As a follow-on work of the authors’ theoretical study, the paper presented an experimental investigation into the energy performance of a novel PV/T thermal and power system employing the Micro-encapsulated Phase Change Material (MPCM) slurry as the working fluid. A prototype PV/T module of 800mm×1600mm×50mm was designed and constructed based on the previous modelling recommendation. The performance of the PV/T module and associated thermal and power system were tested under various solar radiations, slurry Reynolds numbers and MPCM concentrations. It was found that (1) increasing solar radiation led to the increased PV/T module temperature, decreased solar thermal and electrical efficiencies and reduced slurry pressure drop; (2) increasing the slurry Reynolds number led to the increased solar thermal and electrical efficiencies, decreased module temperature, and increased pressure drop; and (3) increasing the MPCM concentration led to the reduced module temperature and increased pressure drop. The experimental results were used to examine the accuracy of the established computer model, giving a derivation scale ranging from 1.1% to 6.1% which is an acceptable error level for general engineering simulation.
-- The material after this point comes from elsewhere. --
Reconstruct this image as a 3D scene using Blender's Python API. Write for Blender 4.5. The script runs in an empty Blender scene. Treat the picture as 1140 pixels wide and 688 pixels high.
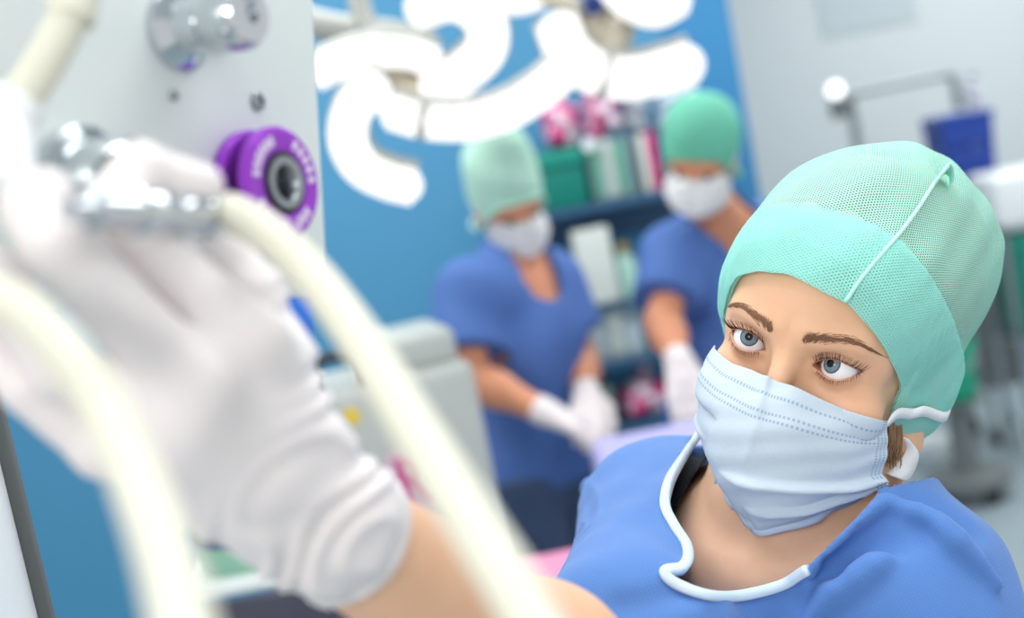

The recommended operational conditions of the PV/T system were (1) MPCM slurry weight concentration of 10%, (2) slurry Reynolds number of 3000, and (3) solar radiation of 500–700W/m2; at which the system could achieve the net overall solar efficiencies of 80.8–83.9%. To summarise, the MPCM slurry based PV/T thermal and power system is superior to conventional air-sourced heat pump systems (ASHP) and solar assisted heat pump systems (ISAHP), and has the potential to help reduce fossil fuel consumption and carbon emission to the environment.